-- Task details --
Leave every picture out and write out the records below exactly.

-- Entries supplied --
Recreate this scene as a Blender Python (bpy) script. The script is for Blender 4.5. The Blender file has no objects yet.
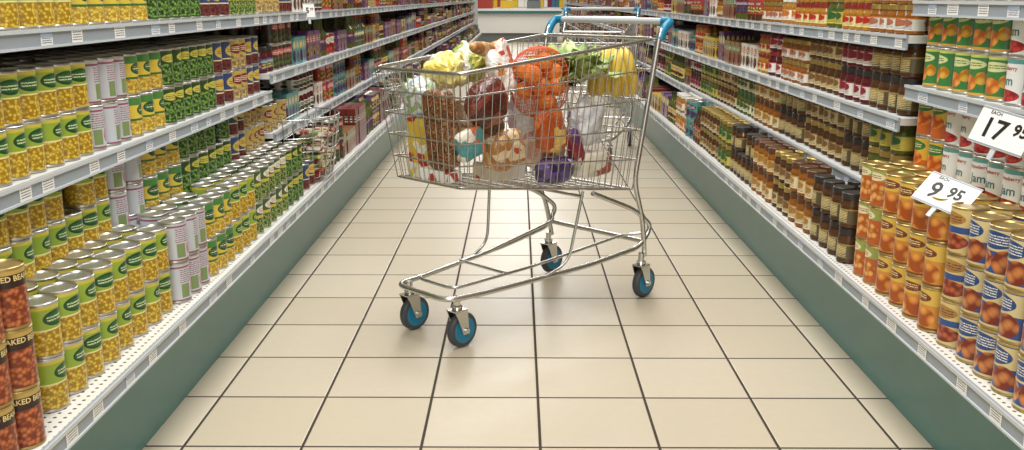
import bpy, math, random
import numpy as np
from mathutils import Vector, Matrix, noise
random.seed(7); rng=np.random.default_rng(7)
scene=bpy.context.scene
scene.view_settings.view_transform='Standard'

# ------------------------------------------------------------ helpers
def c(h,a=1.0):
    h=h.lstrip('#'); o=[]
    for i in (0,2,4):
        v=int(h[i:i+2],16)/255
        o.append(v/12.92 if v<=0.04045 else ((v+0.055)/1.055)**2.4)
    return (o[0],o[1],o[2],a)

def new_mat(name):
    m=bpy.data.materials.new(name); m.use_nodes=True
    nt=m.node_tree; return m,nt,nt.nodes['Principled BSDF']

def simple(name,col,rough=.5,metal=0.0,noise_amt=0.0,scale=20,coat=0.0):
    m,nt,b=new_mat(name)
    b.inputs['Base Color'].default_value=c(col); b.inputs['Roughness'].default_value=rough
    b.inputs['Metallic'].default_value=metal; b.inputs['Coat Weight'].default_value=coat
    if noise_amt>0:
        tc=nt.nodes.new('ShaderNodeTexCoord'); n=nt.nodes.new('ShaderNodeTexNoise'); n.inputs['Scale'].default_value=scale
        nt.links.new(tc.outputs['Object'],n.inputs['Vector'])
        hs=nt.nodes.new('ShaderNodeMix'); hs.data_type='RGBA'; hs.blend_type='MULTIPLY'
        hs.inputs[0].default_value=noise_amt
        hs.inputs[6].default_value=c(col); nt.links.new(n.outputs['Fac'],hs.inputs[7])
        nt.links.new(hs.outputs[2],b.inputs['Base Color'])
    return m

class NB:
    def __init__(s,nt): s.nt=nt
    def m(s,op,a,b=0.0,cc=None):
        n=s.nt.nodes.new('ShaderNodeMath'); n.operation=op
        for i,x in enumerate((a,b,cc)):
            if x is None: continue
            if isinstance(x,(int,float)): n.inputs[i].default_value=x
            else: s.nt.links.new(x,n.inputs[i])
        return n.outputs[0]
    def mix(s,f,a,b):
        n=s.nt.nodes.new('ShaderNodeMix'); n.data_type='RGBA'
        for i,x in ((0,f),(6,a),(7,b)):
            if isinstance(x,(int,float)): n.inputs[i].default_value=x
            elif isinstance(x,tuple): n.inputs[i].default_value=x
            else: s.nt.links.new(x,n.inputs[i])
        return n.outputs[2]

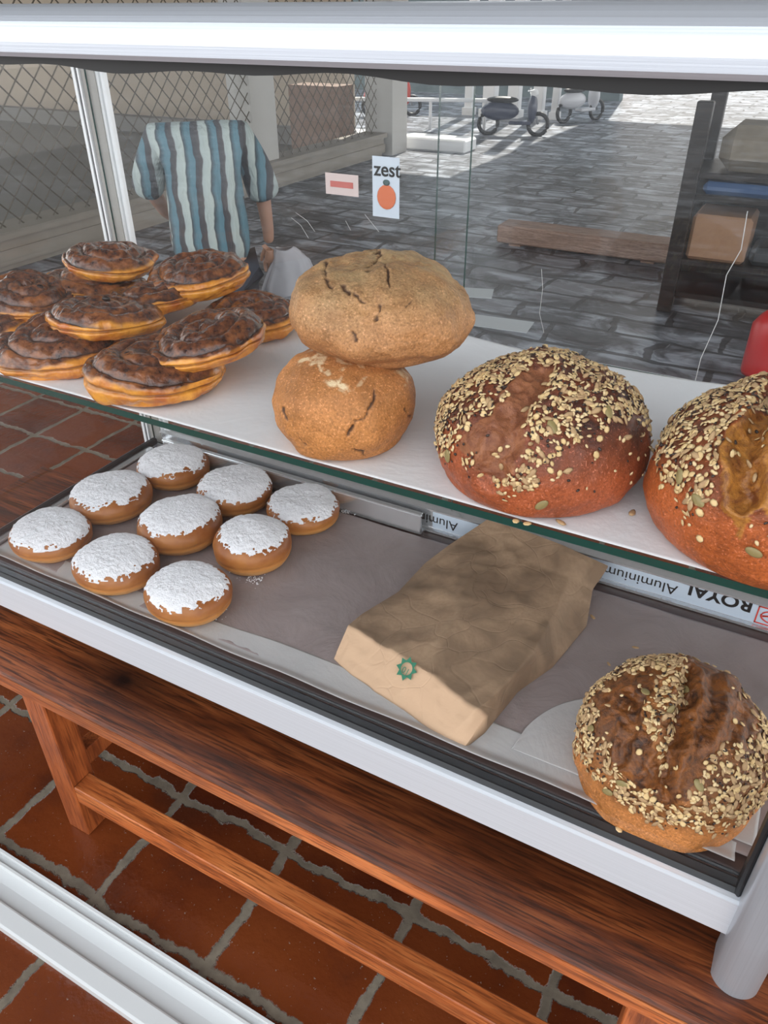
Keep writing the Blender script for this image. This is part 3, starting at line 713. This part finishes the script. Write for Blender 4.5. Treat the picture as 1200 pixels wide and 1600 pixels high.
def seeds(o, D, count, seed, density, mixw=(.40, .16, .26, .18), scale=1.0, pumpkins=()):
    rng = np.random.default_rng(seed); P, F, Nn = D['P'], D['F'], D['N']
    a = np.linalg.norm(np.cross(P[F[:, 2]]-P[F[:, 0]], P[F[:, 3]]-P[F[:, 1]]), axis=1)
    fi = F[:, 0]; wgt = a*density(D, fi); wgt = wgt/wgt.sum()
    pick = rng.choice(len(F), size=count, p=wgt)
    V = []; FF = []; MI = []; kinds = ['sesame', 'kernel', 'flake', 'dark']; nv = 0
    for q in pick:
        f = F[q]; u, v = rng.random(2); p = (P[f[0]]*(1-u)+P[f[1]]*u)*(1-v)+(P[f[3]]*(1-u)+P[f[2]]*u)*v
        n_ = Nn[f[0]]+rng.standard_normal(3)*.30; n_ /= np.linalg.norm(n_)
        ki = rng.choice(4, p=mixw); tv, tf = TEMPL[kinds[ki]]; B_ = basis(n_, rng)
        s_ = scale*rng.uniform(.8, 1.25); pts = (tv*s_) @ B_.T + p + n_*(.0005+.0009*rng.random())
        V.append(pts)
        for g in tf: FF.append(tuple(nv+x for x in (g if g[0] != g[3] else g[:3]))); MI.append(ki)
        nv += len(tv)
    me = bpy.data.meshes.new('seed_topping'); me.from_pydata(np.concatenate(V).tolist(), [], FF)
    me.polygons.foreach_set('material_index', MI); me.polygons.foreach_set('use_smooth', [True]*len(MI)); me.update()
    s_ = link('seed_topping', me, o, [SESAME, KERNEL, FLAKE, DARKSEED]); s_['kind'] = 'stuff'; s_['label'] = 'crusted mix of sesame, sunflower kernels, flakes and dark seeds'
    for (sx_, sy_) in pumpkins:
        dd = (D['px']-sx_)**2+(D['py']-sy_)**2+(~D['front'])*1e9; i = int(np.argmin(dd)); n_ = Nn[i]
        B_ = basis(n_, rng); m_ = MB(); m_.ell((0, 0, 0), (.0052, .0030, .0011), 14, 8, rot=B_)
        ob = m_.build('pumpkin_seed', PUMPKIN, o); ob.location = tuple(P[i]+n_*.0010); ob['label'] = 'large olive pumpkin seed'
PX = lambda D, f: (D['px'][f], D['py'][f])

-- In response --
Recreate this scene as a Blender Python (bpy) script. The script is for Blender 4.5. The Blender file has no objects yet.
import bpy, math, random
import numpy as np
from mathutils import Vector, Matrix, noise
random.seed(7); rng=np.random.default_rng(7)
scene=bpy.context.scene
scene.view_settings.view_transform='Standard'

# ------------------------------------------------------------ helpers
def c(h,a=1.0):
    h=h.lstrip('#'); o=[]
    for i in (0,2,4):
        v=int(h[i:i+2],16)/255
        o.append(v/12.92 if v<=0.04045 else ((v+0.055)/1.055)**2.4)
    return (o[0],o[1],o[2],a)

def new_mat(name):
    m=bpy.data.materials.new(name); m.use_nodes=True
    nt=m.node_tree; return m,nt,nt.nodes['Principled BSDF']

def simple(name,col,rough=.5,metal=0.0,noise_amt=0.0,scale=20,coat=0.0):
    m,nt,b=new_mat(name)
    b.inputs['Base Color'].default_value=c(col); b.inputs['Roughness'].default_value=rough
    b.inputs['Metallic'].default_value=metal; b.inputs['Coat Weight'].default_value=coat
    if noise_amt>0:
        tc=nt.nodes.new('ShaderNodeTexCoord'); n=nt.nodes.new('ShaderNodeTexNoise'); n.inputs['Scale'].default_value=scale
        nt.links.new(tc.outputs['Object'],n.inputs['Vector'])
        hs=nt.nodes.new('ShaderNodeMix'); hs.data_type='RGBA'; hs.blend_type='MULTIPLY'
        hs.inputs[0].default_value=noise_amt
        hs.inputs[6].default_value=c(col); nt.links.new(n.outputs['Fac'],hs.inputs[7])
        nt.links.new(hs.outputs[2],b.inputs['Base Color'])
    return m

class NB:
    def __init__(s,nt): s.nt=nt
    def m(s,op,a,b=0.0,cc=None):
        n=s.nt.nodes.new('ShaderNodeMath'); n.operation=op
        for i,x in enumerate((a,b,cc)):
            if x is None: continue
            if isinstance(x,(int,float)): n.inputs[i].default_value=x
            else: s.nt.links.new(x,n.inputs[i])
        return n.outputs[0]
    def mix(s,f,a,b):
        n=s.nt.nodes.new('ShaderNodeMix'); n.data_type='RGBA'
        for i,x in ((0,f),(6,a),(7,b)):
            if isinstance(x,(int,float)): n.inputs[i].default_value=x
            elif isinstance(x,tuple): n.inputs[i].default_value=x
            else: s.nt.links.new(x,n.inputs[i])
        return n.outputs[2]

Keep writing the Blender script for this image. This is part 3, starting at line 713. This part finishes the script. Write for Blender 4.5. Treat the picture as 1200 pixels wide and 1600 pixels high.
def seeds(o, D, count, seed, density, mixw=(.40, .16, .26, .18), scale=1.0, pumpkins=()):
    rng = np.random.default_rng(seed); P, F, Nn = D['P'], D['F'], D['N']
    a = np.linalg.norm(np.cross(P[F[:, 2]]-P[F[:, 0]], P[F[:, 3]]-P[F[:, 1]]), axis=1)
    fi = F[:, 0]; wgt = a*density(D, fi); wgt = wgt/wgt.sum()
    pick = rng.choice(len(F), size=count, p=wgt)
    V = []; FF = []; MI = []; kinds = ['sesame', 'kernel', 'flake', 'dark']; nv = 0
    for q in pick:
        f = F[q]; u, v = rng.random(2); p = (P[f[0]]*(1-u)+P[f[1]]*u)*(1-v)+(P[f[3]]*(1-u)+P[f[2]]*u)*v
        n_ = Nn[f[0]]+rng.standard_normal(3)*.30; n_ /= np.linalg.norm(n_)
        ki = rng.choice(4, p=mixw); tv, tf = TEMPL[kinds[ki]]; B_ = basis(n_, rng)
        s_ = scale*rng.uniform(.8, 1.25); pts = (tv*s_) @ B_.T + p + n_*(.0005+.0009*rng.random())
        V.append(pts)
        for g in tf: FF.append(tuple(nv+x for x in (g if g[0] != g[3] else g[:3]))); MI.append(ki)
        nv += len(tv)
    me = bpy.data.meshes.new('seed_topping'); me.from_pydata(np.concatenate(V).tolist(), [], FF)
    me.polygons.foreach_set('material_index', MI); me.polygons.foreach_set('use_smooth', [True]*len(MI)); me.update()
    s_ = link('seed_topping', me, o, [SESAME, KERNEL, FLAKE, DARKSEED]); s_['kind'] = 'stuff'; s_['label'] = 'crusted mix of sesame, sunflower kernels, flakes and dark seeds'
    for (sx_, sy_) in pumpkins:
        dd = (D['px']-sx_)**2+(D['py']-sy_)**2+(~D['front'])*1e9; i = int(np.argmin(dd)); n_ = Nn[i]
        B_ = basis(n_, rng); m_ = MB(); m_.ell((0, 0, 0), (.0052, .0030, .0011), 14, 8, rot=B_)
        ob = m_.build('pumpkin_seed', PUMPKIN, o); ob.location = tuple(P[i]+n_*.0010); ob['label'] = 'large olive pumpkin seed'
PX = lambda D, f: (D['px'][f], D['py'][f])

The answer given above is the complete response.